Tuesday, June 06, 2006

New York Times Editorial - Heartland security

New York Times Editorial - Heartland security
Copyright by The New York Times
FRIDAY, JUNE 2, 2006

If Al Qaeda is planning to follow up its 2001 attacks on New York and Washington with an assault on Nebraska, the Department of Homeland Security's new urban areas security grants are brilliant. But, of course, the White House, Wall Street and densely populated urban areas are the most likely terrorist targets, and these are precisely the places the department dangerously shortchanged this week. The new grants, which slash spending for New York and Washington by 40 percent - and shower money on Omaha and Louisville - are more about political favors than security. Given how important the stakes are in protecting America against terrorism, they are also a disgrace.

Scarce antiterrorism money should be rigorously aimed at the places most at risk of attack, but the Bush administration and Congress have consistently refused to do so. While efforts to protect subway riders in New York and federal workers in downtown Washington are badly underfinanced, places that would be bizarre targets have been swimming in U.S. funds. The
Northwest Arctic Borough, an Alaskan area of 7,300 people, spent $233,000 a while back to buy decontamination tents, night-vision goggles and other equipment.

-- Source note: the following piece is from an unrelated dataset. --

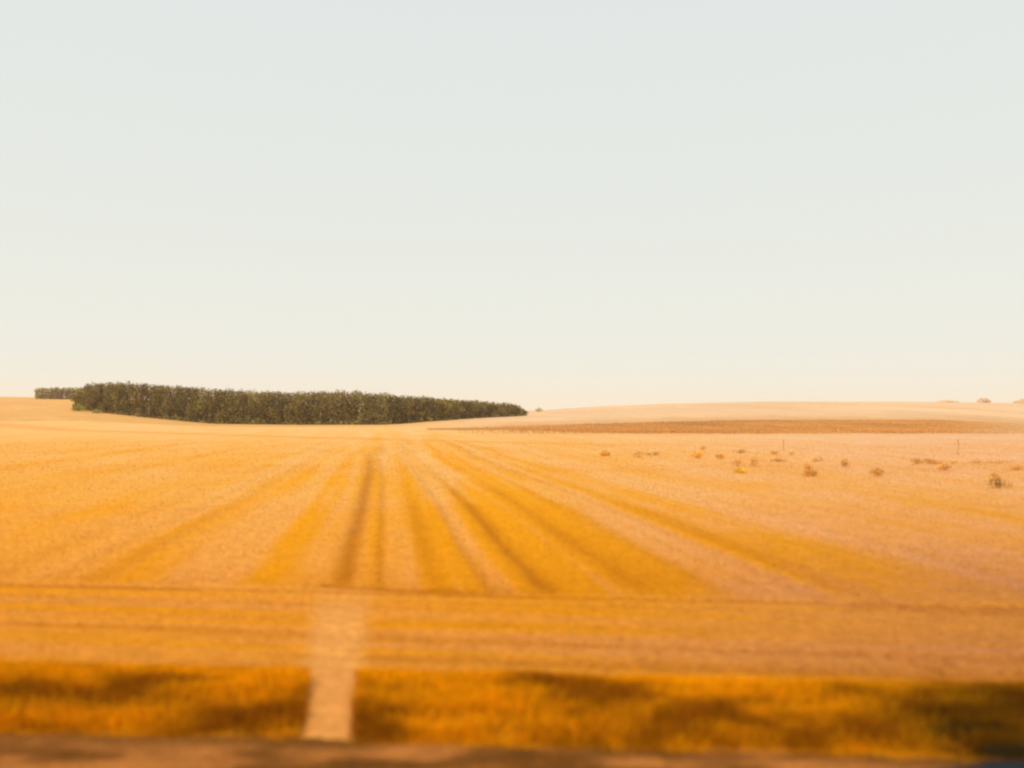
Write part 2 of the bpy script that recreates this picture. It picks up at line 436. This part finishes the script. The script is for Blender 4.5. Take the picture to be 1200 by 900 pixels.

This week, the Department of Homeland Security has skewed things even further against Americans who live in the places that are most likely to be attacked. New York's share of the urban areas security program falls to $124 million from $207 million last year, and Washington's falls to $46 million from $77 million.

Some of the specifics of the decision process are downright bizarre. New York's evaluation found that it had no "national monuments or icons." The department concedes that omitting the Statute of Liberty was an "oversight," but it still seems unaware that to many would-be terrorists, the biggest American icon of all is simply New York itself.

The responsibility for the bad allocations lies with President George W. Bush and Homeland Security Secretary Michael Chertoff. But Congress also has a poor record in this area. Representatives of high-population states like New York, California and Texas have continually lost out in their efforts to enact a more risk- based formula. Congressmen from the
areas that have been shortchanged this week are vowing to fight.

When the Republican Party was looking for a backdrop for its 2004 national convention that symbolized America's war on terror, it went to New York, not Omaha. Bush and Chertoff owe Americans a system that recognizes the vulnerability of places like New York not just when the television cameras are rolling, but when the money is being handed out.